Emboldened by the Brexit backers’ win last week voting the U.K. out of the European Union, Trump struck a populist tone in appealing to voters who feel left behind by the U.S.’s integration into the world economy. Similar sentiment drove a majority of voters in the U.K. to approve last week’s referendum to leave the 28-nation EU.

Trade, said Trump, “has left millions of our workers with nothing but poverty and heartache.” Again, here, there’s some truth. Armed with data since China entered the World Trade Organization, economists David Autor, David Dorn and Gordon Hanson have been able to show in several papers that, even as trade creates economic growth overall, it leaves pockets of devastation — towns like Providence, R.I., that used to make the things that China now makes.

The remarks represent a shift in Trump’s thinking. Three years ago, he touted the benefits of an open global economy.

Thinking shifts

“We will have to leave borders behind and go for global unity when it comes to financial stability,” Trump said in a 2013 opinion piece published by CNN. “The future of Europe, as well as the United States, depends on a cohesive global economy. All of us must work toward, together toward, that very significant common goal.”
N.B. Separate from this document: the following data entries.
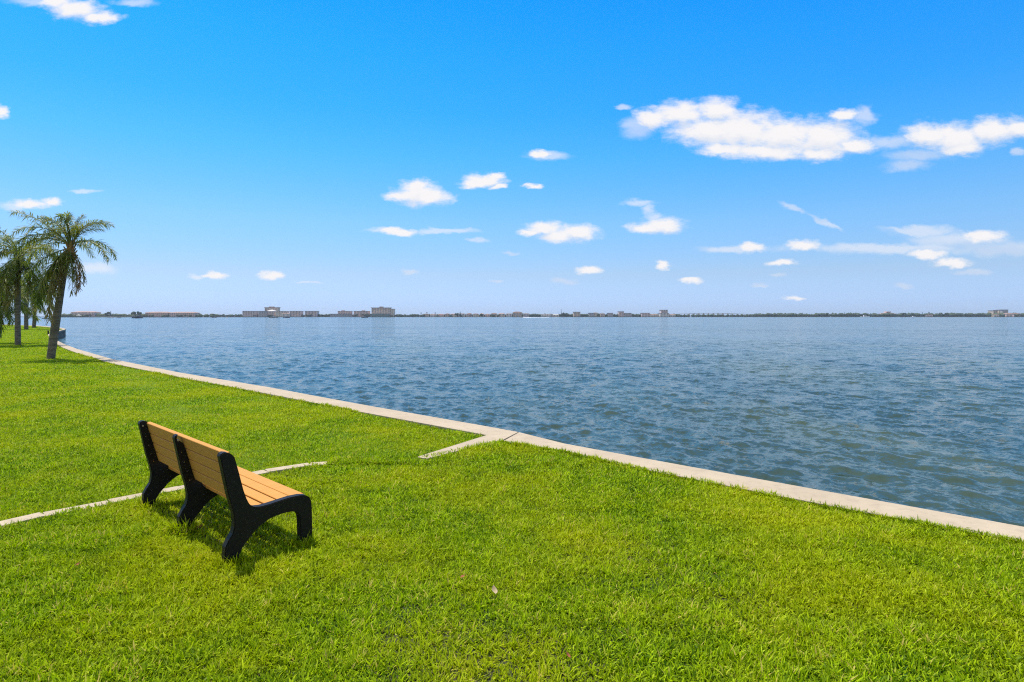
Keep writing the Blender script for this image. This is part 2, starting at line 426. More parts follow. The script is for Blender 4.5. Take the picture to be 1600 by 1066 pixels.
# bench space: x = towards the front, y = along the bench away from the viewer, z = up
bench = empty('park_bench', (Bn.x, Bn.y, 0), 'slatted park bench of tan planks on three black frames facing the water', 'bench', rz=ang)
prof = [(.0,-.05),(.0,.02),(.006,.118),(.03,.165),(.058,.205),(.070,.25),(.072,.30),(.062,.36),(.047,.42),(.028,.49),(.0,.63),(-.031,.785),(-.024,.803),(-.005,.812),(.022,.806),
        (.05,.79),(.070,.768),(.078,.745),(.100,.661),(.137,.510),(.160,.44),(.180,.398),(.200,.376),(.225,.364),(.27,.358),(.33,.360),(.40,.367),(.50,.376),(.585,.374),(.63,.364),(.662,.342),(.678,.31),
        (.684,.25),(.686,.15),(.689,-.05),(.590,-.05),(.586,.05),(.582,.17),(.577,.21),(.562,.238),(.540,.253),(.505,.262),(.442,.263),(.385,.258),(.335,.247),(.295,.232),(.257,.209),(.215,.178),(.181,.142),(.150,.108),(.131,.085),(.108,.04),(.095,-.05)]
def frame(y0, y1, inset):
    pts = []
    for (u, v) in prof:
        if inset:
            if v > .40 and u > .045 + (.79-v)*.27 - .045: 
                if (u > .0 and v >= .745): u, v = u-.036, v-.036 if v < .80 else v-.03
                elif v < .745: u -= .040
            elif .2 <= u <= .66 and v > .34: v -= .040
        pts.append((u*S, v*S))
    n = len(pts); vs = [(u, y0, v) for u, v in pts]+[(u, y1, v) for u, v in pts]
    fs = [tuple(range(n)), tuple(range(n, 2*n))[::-1]]+[(i, i+n, (i+1) % n+n, (i+1) % n) for i in range(n)]
    o = mesh_obj('frame', vs, fs, M['frame'], bench); fix_normals(o)
    # bevel only the rim
    bm = bmesh.new(); bm.from_mesh(o.data)
    es = [e for e in bm.edges if len(e.link_faces) == 2 and max(len(f.verts) for f in e.link_faces) > 10]
    bmesh.ops.bevel(bm, geom=es, offset=.006, segments=2, affect='EDGES')
    bm.to_mesh(o.data); bm.free()
    return o
TH = .065*S; SP = .961*S
frames = [frame(0, TH, False), frame(SP, SP+TH, True), frame(2*SP, 2*SP+TH, False)]
# the world frame: +y of bench space must run away along the bench
def plank(name, c, d, width, thick, y0, y1):
    """c = centre (u,v), d = direction across the plank in the profile"""
    d = Vector((d[0], d[1])).normalized(); nrm = Vector((-d.y, d.x)); c = Vector(c)*S
    w = width*S/2; t = thick*S/2
    q = [c-d*w-nrm*t, c+d*w-nrm*t, c+d*w+nrm*t, c-d*w+nrm*t]
    m = MB(); m.poly([(p.x, y, p.y) for y in (y0, y1) for p in q], [(0,1,2,3),(7,6,5,4),(0,4,5,1),(1,5,6,2),(2,6,7,3),(3,7,4,0)])
    return fix_normals(m.build(name, M['plank'], bench), .009, 3)
y0p, y1p = TH-.004, 2*SP+.004
dB = Vector((.262, -.965)).normalized()
top = Vector((.047, .772)); gap = .006; wB = .098
tmid = [(.105, .0), (.095, 0), (.095, 0), (.088, 0)]
pos = 0.0
tops = Vector((.043, .797))
for k, w in enumerate((.112, .096, .096, .096)):
    c = tops+dB*(pos+w/2); plank('back_plank', (c.x, c.y), (dB.x, dB.y), w-.0062, .036, y0p, y1p); pos += w
seatc = [((.262,.336),(1,.01)), ((.366,.345),(1,.07)), ((.470,.353),(1,.07)), ((.585,.350),(1,-.04))]
for (c, d), w in zip(seatc, (.100,.100,.100,.122)): plank('seat_plank', c, d, w-.0055, .036, y0p, y1p)
# bolts on the visible side of the two further frames
for fi, fo in ((1, frames[1]), (2, frames[2])):
    yb = fi*SP
    for (u, v, r) in ((-.004,.765,.0085), (.020,.66,.0045), (.043,.575,.005), (.064,.495,.0045), (.086,.415,.005)):
        m = MB(); m.tube([(u*S, yb+.002, v*S), (u*S, yb-.004, v*S)], r*S*(.72 if r < .008 else 1), 8)
        o = m.build('bolt', M['bolt'], fo)
        fix_normals(o)

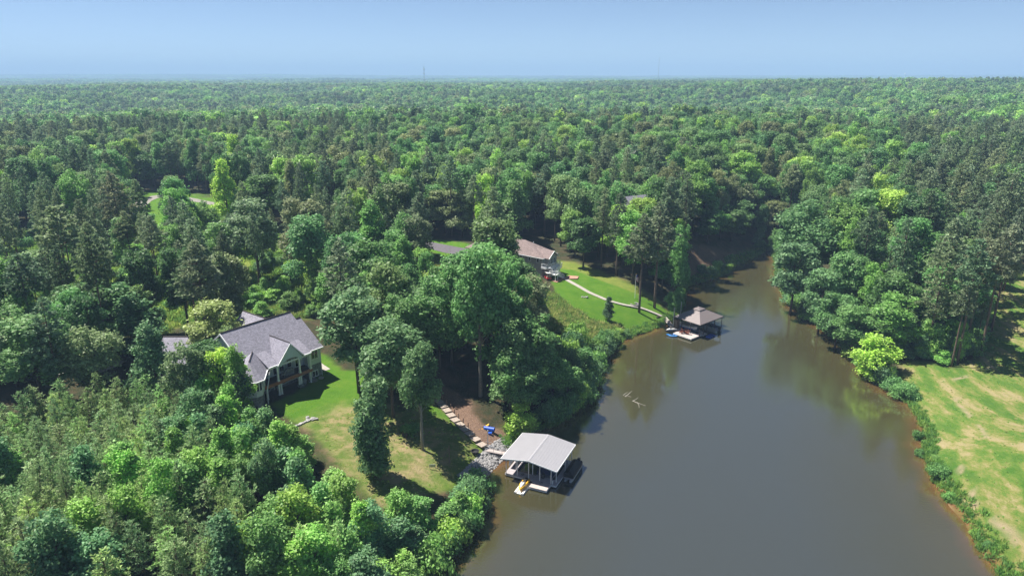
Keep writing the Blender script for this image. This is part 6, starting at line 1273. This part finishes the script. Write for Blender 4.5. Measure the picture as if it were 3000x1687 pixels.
# ---------------------------------------------------------------- poles, towers, distant roofs
x, y, z = g(238, 520); up = empty('utility_pole', (x, y, z), .5, 'wooden utility pole at the dark forest edge by the road', 'utility pole'); MB().tube((0, 0, -.5), (-.4, 0, 11.0), .17, .11).build('pole', 'grey_bark', up)
for h in (10.2, 9.3): MB().bx(-.9, .7, -.05, .05, h, h+.12).build('cross_arm', 'grey_bark', up)
MB().tube((.35, .0, 8.2), (.35, 0, 9.0), .22).build('transformer', 'galv', up)
for k in range(2):
    pts = [(-.4, 0, 10.5-k*1.3)]; 
    for i in range(1, 13): t = i/12; pts.append((-.4-60*t, 18*t, 10.5-k*1.3-8*t*(1-t)))
    MB().path(pts, .025, 4).build('power_line', 'darkmetal', up)
def tower(u, vtop, Yd, w, lab, guyed=False):
    zc0 = Yd*CP; x = (u-1288)/FPX*(Yd*CP); gz = H1(x, Yd); zt_ = CAM_H+Yd*((724.5-vtop)/FPX*CP-SP)/(CP+(724.5-vtop)/FPX*SP)
    r_ = empty('radio_mast', (x, Yd, gz), 0, lab, 'radio mast'); Hm = zt_-gz; n_ = int(Hm/6); mb = MB(); c3 = [(w*math.cos(a), w*math.sin(a)) for a in (0, 2.094, 4.188)]
    for c in c3: mb.path([(c[0], c[1], 0), (c[0]*(.35 if not guyed else 1), c[1]*(.35 if not guyed else 1), Hm)], .16 if not guyed else .14, 4)
    mb.build('mast_leg', 'galv', r_); mb = MB()
    for i in range(n_):
        k0, k1 = (1-.65*i/n_, 1-.65*(i+1)/n_) if not guyed else (1, 1)
        for j in range(3): a, b = c3[j], c3[(j+1) % 3]; mb.path([(a[0]*k0, a[1]*k0, Hm*i/n_), (b[0]*k1, b[1]*k1, Hm*(i+1)/n_)], .09, 3)
    mb.build('lattice', 'galv', r_)
    if not guyed:
        for h in (.72, .86): MB().tube((0, 0, Hm*h), (0, 0, Hm*h+2.4), 1.5, n=8).build('antenna_array', 'white', r_)
    MB().tube((0, 0, Hm), (0, 0, Hm+4), .12).build('antenna', 'galv', r_)
tower(1067, 166, 1500, 1.6, 'lattice mast with antenna arrays on the horizon, the shorter and thicker one'); tower(1656, 147, 2200, .5, 'thin guyed mast on the horizon, the taller one', True)
x, y, z = g(2203, 188.5) if False else ((2650-1288*1.1647)/FPX*5000, 5000, 0)
wt_x = ((1500+1975/1.717)*.8587-1288)/FPX*6000*CP; wt = empty('water_tower', (wt_x, 6000, H1(wt_x, 6000)), 0, 'tiny white water tower on the far right horizon', 'water tower')
MB().tube((0, 0, 0), (0, 0, 62), 2, n=8).build('stem', 'white', wt); MB().sweep([[(r*math.cos(a), r*math.sin(a), z_) for a in np.linspace(0, 2*math.pi, 13)[:-1]] for r, z_ in ((2, 58), (7, 63), (8, 67), (6, 71), (1, 73))]).build('tank', 'white', wt)
def cottage(u, v, hh, rz, w, d, m_wall, m_roof, lab, hgt_=5.2):
    x, y = at(u, v, 0)[0], 0; h = 5.
    for _ in range(12): x, y = at(u, v, h+hh); h = h*.5+.5*H1(x, y)
    r_ = empty('forest_house', (x, y, h), rz, lab, 'house'); e = hh-2.2
    MB().sweep([[(xx, yy, zz) for yy, zz in ((-d/2, -1), (-d/2, e), (0, hh-.15), (d/2, e), (d/2, -1))] for xx in (-w/2, w/2)]).build('wall', m_wall, r_)
    for sg in (-1, 1): MB().slab([(-w/2-.4, 0, hh), (w/2+.4, 0, hh), (w/2+.4, sg*(d/2+.5), e-.25), (-w/2-.4, sg*(d/2+.5), e-.25)], .2).build('roof', m_roof, r_)
    for xx in (-w*.25, w*.2): window(r_, (xx, -d/2-.03, e-1.8), (1, 0), 1.1, 1.3)
    return x, y
cottage(1601, 492, 15, .5, 7, 5, 'stone', 'shingle', 'grey roofed house peeping out of the forest behind the lake'); cottage(690, 270, 21, .2, 20, 13, 'white', 'whitemetal', 'pale roof barely showing in the far forest at left')
# parked things by the left road, leafless tree
dt = PR['broadleaf_tree'][4]; x, y, z = top(1585, 372, 20); dn = empty('dead_tree', (x, y, z), 0, 'leafless grey tree sticking out of the forest canopy', 'dead tree'); mb = MB(); rr = random.Random(4)
mb.path([(0, 0, 0), (.2, 0, 8), (0, .2, 20)], [.3, .25, .05], 6)
mb.build('trunk', 'dead_wood', dn)
for k in range(16):
    a = k*2.4; h = 9+k*.6; l_ = 4.2-k*.14; mb = MB(); e = (math.cos(a)*l_, math.sin(a)*l_, h+l_*.9); mb.path([(0, 0, h), (e[0]*.5, e[1]*.5, h+l_*.35), e], [.12, .07, .02], 4)
    for q in range(4): t = .4+.15*q; s_ = Vector((e[0]*t, e[1]*t, h+l_*.9*t)); mb.path([s_, s_+Vector((rr.uniform(-1.2, 1.2), rr.uniform(-1.2, 1.2), rr.uniform(.5, 1.5)))], [.04, .01], 3)
    mb.build('branch', 'dead_wood', dn)
# small ornamental evergreen on the mowed lawn
x, y, z = g(1530, 807); ev = empty('ornamental_tree', (x, y, z), 0, 'small dark cone shaped tree alone on the mowed lawn', 'tree')
p = PR['young_tree'][0]
for part in ('trunk', 'crown'):
    o = bpy.data.objects.new(part, p[part]); COL.objects.link(o); o.parent = ev; o.scale = (.62, .62, .6)
    if part == 'crown': o['tint'] = [.035, .07, .03]; o.location = (0, 0, .5)
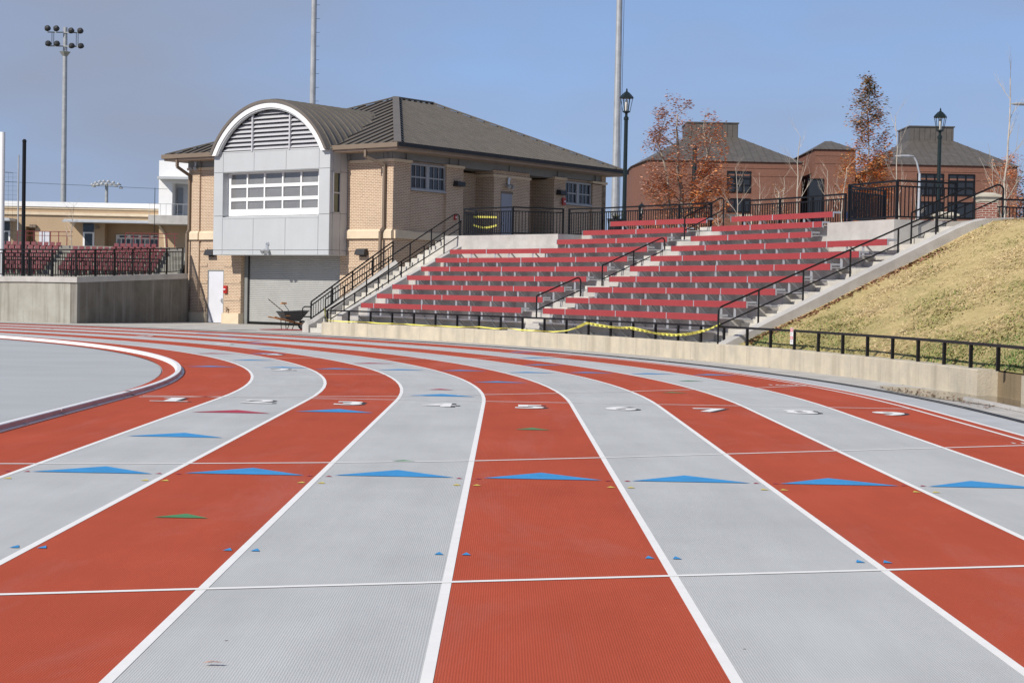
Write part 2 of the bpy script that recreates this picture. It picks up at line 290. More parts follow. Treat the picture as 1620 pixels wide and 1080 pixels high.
def tpos(lane, s):     # s along straight in metres from the camera; past S0 pass via angle
    return TR(lane, s) if s <= S0 else PW(RI + lane * LW, math.degrees((s - S0) / (RI + lane * LW)))
def strip(name, pts, w=0.05, z=0.0035, m='line_white'):
    b = MB()
    for a, c in zip(pts, pts[1:]):
        d = (c - a).normalized(); nrm = Vector((-d.y, d.x, 0)) * w / 2
        b.quad(*[Vector((p.x, p.y, z)) for p in (a - nrm, c - nrm, c + nrm, a + nrm)])
    return b.build(name, m, track)
# transverse lines
strip('cross_line', [TR(l, 8.08 + (l - 2.23) * 0.33) for l in (0, 3, 6, 9)])
strip('cross_line', [TR(l, s) for l, s in ((0, 13.9), (.75, 14.02), (1.59, 14.2), (2.89, 14.59), (4.02, 15.02), (4.98, 15.54), (6.02, 16.16), (7.02, 16.74), (8.05, 17.34), (9, 17.9))])
def lp(l, t): return PW(RI + l * LW, t) if t > 0 else TR(l, S0 + t)
strip('cross_line', [lp(l, t) for l, t in ((0.1, -.2), (1.33, .67), (3.02, 1.67), (4.01, 2.72), (4.97, 3.65), (6.02, 4.74), (7, 5.78), (8.04, 6.75), (8.97, 7.82))])
strip('cross_line', [lp(l, t) for l, t in ((0.1, .3), (3, .55), (6, .65), (9, .72))])
strip('cross_line', [lp(l, t) for l, t in ((1.0, 10.2), (2, 10.55), (3, 10.8))], .04)
strip('cross_line', [lp(l, t) for l, t in ((1.6, 20.5), (2.95, 21.3))], .05); strip('cross_line', [lp(l, t) for l, t in ((4, 20.5), (5.4, 21.2), (6.9, 21.9), (8.8, 23.7))], .05)
for k in range(9):
    if k in (3, 4): continue
    strip('dash_mark', [lp(1.08 + k * .105, 5.15 + k * .05), lp(1.14 + k * .105, 5.18 + k * .05)], .05)
def trimark(name, c, d, w, h, m, z=0.0045):   # base centre, direction, base width, height
    nrm = Vector((d.y, -d.x, 0)); b = MB(); p = [c - nrm * w / 2, c + nrm * w / 2, c + d * h]
    b.quad(*[Vector((q.x, q.y, z)) for q in p]); return b.build(name, m, track)
def fr(l, s=None, t=None):
    if t is not None and t > 0:
        return PW(RI + l * LW, t), Vector((-math.sin(R_(t)), math.cos(R_(t)), 0))
    return TR(l, s if s is not None else S0 + t), Vector((DX, DY, 0))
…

Strip away the jabs at Hillary and Bill Clinton on Tuesday, and there wasn’t much in the opening minutes of Trump’s speech that would be out of place in a graduate seminar in a public policy program. Globalization, it’s widely agreed, creates more wealth, even if distributed unevenly. Congress, for decades, has embraced the wealth-creation parts of trade, leaving grad students to puzzle about how to solve the challenge of who gets what.

The U.S. Chamber of Commerce, typically a reliable conduit of Republican pro-business positions, sought to counter Trump’s remarks, saying that the benefits of trade greatly outweigh the costs.

“In fact, trade has been a lifeline for many more workers in Pennsylvania and Ohio — especially in the wake of the recession,” John G. Murphy, the Chamber’s senior vice president for international policy, said Tuesday in a blog post.

In May, when Trump spoke to Bloomberg Businessweek’s Josh Greene, he said his unorthodoxies were like the invention of the paper clip — obvious ideas, just sitting there waiting for someone to see them, sell them and get rich. At the time, he was referring to his full-throated defense of Social Security. The ravages of globalization may be another such paper clip.